> _Set exercise_
Report how many lines of these entries hold the string "from"; reply with the number alone.

> _Data supplied_
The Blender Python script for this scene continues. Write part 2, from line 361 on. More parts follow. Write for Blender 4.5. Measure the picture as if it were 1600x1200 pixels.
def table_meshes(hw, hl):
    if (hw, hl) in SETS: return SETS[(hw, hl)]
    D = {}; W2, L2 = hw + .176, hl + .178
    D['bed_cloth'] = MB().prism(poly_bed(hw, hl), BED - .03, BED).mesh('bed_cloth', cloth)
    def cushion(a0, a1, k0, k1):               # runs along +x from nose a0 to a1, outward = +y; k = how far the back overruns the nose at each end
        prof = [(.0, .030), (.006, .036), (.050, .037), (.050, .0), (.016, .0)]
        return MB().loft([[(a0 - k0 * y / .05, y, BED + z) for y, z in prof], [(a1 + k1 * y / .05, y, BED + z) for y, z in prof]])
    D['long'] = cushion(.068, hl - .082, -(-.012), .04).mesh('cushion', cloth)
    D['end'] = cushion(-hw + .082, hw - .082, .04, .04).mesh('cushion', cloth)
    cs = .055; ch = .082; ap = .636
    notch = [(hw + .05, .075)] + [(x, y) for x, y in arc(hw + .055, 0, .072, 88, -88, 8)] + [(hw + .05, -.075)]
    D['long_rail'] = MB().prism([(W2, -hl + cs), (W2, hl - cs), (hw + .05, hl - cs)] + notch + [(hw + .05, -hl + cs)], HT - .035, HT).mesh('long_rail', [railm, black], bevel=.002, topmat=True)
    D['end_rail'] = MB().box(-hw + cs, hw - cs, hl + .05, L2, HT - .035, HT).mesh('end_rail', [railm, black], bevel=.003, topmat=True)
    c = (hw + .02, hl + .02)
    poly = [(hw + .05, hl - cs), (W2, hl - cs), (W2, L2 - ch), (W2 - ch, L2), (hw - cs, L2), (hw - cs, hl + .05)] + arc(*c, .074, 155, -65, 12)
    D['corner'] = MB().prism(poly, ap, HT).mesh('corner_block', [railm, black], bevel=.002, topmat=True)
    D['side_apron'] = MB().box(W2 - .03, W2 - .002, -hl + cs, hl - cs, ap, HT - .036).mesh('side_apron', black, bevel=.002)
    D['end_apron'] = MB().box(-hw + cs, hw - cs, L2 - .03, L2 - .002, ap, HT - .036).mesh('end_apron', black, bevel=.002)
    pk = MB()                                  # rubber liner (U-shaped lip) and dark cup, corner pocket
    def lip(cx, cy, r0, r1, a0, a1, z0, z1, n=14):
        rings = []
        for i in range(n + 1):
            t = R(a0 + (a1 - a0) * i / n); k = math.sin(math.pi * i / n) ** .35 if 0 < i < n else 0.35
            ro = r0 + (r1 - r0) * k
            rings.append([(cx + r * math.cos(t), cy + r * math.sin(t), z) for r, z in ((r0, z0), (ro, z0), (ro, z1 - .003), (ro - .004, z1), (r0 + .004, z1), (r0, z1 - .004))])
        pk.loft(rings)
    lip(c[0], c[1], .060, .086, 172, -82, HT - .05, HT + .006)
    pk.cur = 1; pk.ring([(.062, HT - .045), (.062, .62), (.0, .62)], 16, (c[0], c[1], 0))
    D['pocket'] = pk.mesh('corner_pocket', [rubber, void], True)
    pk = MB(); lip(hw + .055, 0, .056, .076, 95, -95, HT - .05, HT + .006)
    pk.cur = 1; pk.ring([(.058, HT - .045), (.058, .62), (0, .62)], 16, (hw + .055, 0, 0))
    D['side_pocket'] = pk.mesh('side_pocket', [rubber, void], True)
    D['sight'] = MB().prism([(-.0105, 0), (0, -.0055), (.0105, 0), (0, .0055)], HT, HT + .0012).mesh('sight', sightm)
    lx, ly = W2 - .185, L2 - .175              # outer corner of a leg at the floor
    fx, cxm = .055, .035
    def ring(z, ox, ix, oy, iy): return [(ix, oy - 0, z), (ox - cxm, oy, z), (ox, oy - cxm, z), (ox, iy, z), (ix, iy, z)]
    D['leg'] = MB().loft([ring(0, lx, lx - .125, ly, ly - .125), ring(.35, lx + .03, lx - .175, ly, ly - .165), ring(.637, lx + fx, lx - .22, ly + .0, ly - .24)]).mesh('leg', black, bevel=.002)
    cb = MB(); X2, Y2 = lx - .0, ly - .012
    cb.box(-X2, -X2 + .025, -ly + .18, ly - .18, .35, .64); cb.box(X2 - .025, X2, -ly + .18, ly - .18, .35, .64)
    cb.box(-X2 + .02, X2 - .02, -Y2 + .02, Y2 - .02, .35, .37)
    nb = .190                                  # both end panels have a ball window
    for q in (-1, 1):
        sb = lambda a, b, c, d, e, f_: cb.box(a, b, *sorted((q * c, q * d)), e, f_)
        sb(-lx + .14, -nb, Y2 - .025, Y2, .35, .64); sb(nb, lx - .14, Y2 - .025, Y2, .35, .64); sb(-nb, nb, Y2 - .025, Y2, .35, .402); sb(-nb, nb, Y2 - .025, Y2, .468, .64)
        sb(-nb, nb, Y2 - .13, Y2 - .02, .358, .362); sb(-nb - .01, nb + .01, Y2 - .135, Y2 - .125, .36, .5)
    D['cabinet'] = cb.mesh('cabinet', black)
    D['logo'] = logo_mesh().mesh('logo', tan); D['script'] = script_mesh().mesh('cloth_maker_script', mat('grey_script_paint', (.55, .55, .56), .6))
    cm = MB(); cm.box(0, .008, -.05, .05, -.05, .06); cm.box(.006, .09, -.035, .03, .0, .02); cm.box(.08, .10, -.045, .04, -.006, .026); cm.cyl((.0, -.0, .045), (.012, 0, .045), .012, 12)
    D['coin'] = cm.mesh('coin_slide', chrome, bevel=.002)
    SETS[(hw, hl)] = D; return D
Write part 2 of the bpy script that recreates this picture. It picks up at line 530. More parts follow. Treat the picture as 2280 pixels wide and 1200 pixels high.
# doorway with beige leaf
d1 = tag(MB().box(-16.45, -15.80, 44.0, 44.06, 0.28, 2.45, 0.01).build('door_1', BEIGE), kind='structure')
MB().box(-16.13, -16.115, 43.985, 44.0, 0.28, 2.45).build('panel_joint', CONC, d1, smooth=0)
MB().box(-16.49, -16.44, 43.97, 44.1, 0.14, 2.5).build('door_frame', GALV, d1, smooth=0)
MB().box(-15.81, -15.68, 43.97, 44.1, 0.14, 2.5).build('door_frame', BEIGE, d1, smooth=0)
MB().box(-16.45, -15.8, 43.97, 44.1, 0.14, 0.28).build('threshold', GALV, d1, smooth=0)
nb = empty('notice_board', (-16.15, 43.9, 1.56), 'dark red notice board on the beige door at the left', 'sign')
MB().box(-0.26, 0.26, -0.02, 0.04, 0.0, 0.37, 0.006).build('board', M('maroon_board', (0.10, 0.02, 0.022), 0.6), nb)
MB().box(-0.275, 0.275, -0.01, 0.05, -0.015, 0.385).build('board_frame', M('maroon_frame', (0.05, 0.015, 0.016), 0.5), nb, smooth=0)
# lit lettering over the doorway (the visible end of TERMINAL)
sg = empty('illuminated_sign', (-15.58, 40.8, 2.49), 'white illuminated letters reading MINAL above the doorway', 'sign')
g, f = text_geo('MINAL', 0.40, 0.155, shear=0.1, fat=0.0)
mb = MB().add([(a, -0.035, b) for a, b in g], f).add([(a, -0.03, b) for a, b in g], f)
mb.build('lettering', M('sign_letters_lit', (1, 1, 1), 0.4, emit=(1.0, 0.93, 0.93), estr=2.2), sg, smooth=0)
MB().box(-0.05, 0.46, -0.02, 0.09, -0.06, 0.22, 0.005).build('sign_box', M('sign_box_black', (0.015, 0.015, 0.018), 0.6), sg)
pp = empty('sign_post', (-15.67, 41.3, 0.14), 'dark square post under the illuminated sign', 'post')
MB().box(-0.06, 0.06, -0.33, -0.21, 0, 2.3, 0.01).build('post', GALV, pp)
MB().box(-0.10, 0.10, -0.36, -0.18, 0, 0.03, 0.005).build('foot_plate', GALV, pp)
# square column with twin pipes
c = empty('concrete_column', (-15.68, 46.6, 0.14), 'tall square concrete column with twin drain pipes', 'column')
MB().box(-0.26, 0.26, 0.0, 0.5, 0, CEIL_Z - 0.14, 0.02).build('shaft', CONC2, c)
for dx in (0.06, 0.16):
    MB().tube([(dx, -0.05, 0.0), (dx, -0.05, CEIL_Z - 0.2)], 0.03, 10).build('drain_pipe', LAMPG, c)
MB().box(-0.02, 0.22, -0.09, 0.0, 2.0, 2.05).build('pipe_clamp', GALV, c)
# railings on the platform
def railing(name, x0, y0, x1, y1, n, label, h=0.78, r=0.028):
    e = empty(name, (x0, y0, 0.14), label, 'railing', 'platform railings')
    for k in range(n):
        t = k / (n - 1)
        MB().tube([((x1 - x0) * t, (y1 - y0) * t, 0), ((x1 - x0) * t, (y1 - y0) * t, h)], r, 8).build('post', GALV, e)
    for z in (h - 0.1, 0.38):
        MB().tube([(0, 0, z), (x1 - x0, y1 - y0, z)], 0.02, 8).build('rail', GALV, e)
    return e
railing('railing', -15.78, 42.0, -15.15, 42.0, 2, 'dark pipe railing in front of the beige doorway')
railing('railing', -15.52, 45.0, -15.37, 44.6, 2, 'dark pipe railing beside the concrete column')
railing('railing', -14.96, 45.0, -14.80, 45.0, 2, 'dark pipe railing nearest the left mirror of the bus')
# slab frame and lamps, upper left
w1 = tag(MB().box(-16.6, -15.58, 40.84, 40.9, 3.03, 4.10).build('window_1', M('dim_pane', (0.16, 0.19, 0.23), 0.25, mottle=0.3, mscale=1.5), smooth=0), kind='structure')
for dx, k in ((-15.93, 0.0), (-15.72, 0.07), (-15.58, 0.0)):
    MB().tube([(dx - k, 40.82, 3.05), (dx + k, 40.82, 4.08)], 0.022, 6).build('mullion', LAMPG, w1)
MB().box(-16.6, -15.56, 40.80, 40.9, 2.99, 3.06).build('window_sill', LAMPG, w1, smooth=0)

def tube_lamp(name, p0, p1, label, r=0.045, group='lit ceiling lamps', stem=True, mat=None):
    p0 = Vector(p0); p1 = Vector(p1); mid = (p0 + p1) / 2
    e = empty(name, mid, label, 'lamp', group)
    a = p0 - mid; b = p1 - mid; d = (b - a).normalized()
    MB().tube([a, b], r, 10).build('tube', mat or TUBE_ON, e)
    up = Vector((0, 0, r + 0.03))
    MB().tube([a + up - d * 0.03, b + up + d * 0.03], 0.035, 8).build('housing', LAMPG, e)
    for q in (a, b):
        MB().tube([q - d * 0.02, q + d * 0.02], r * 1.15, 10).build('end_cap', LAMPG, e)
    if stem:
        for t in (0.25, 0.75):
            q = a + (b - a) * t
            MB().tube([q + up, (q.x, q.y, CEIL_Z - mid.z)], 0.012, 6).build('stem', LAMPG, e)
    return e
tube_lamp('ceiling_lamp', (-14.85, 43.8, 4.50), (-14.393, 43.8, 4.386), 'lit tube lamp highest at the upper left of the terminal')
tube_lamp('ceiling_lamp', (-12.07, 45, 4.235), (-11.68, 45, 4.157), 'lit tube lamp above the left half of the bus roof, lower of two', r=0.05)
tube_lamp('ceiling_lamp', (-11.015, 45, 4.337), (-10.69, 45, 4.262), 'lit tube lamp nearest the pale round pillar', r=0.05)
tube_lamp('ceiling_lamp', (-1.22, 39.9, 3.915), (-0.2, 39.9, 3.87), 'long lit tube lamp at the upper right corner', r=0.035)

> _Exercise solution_
2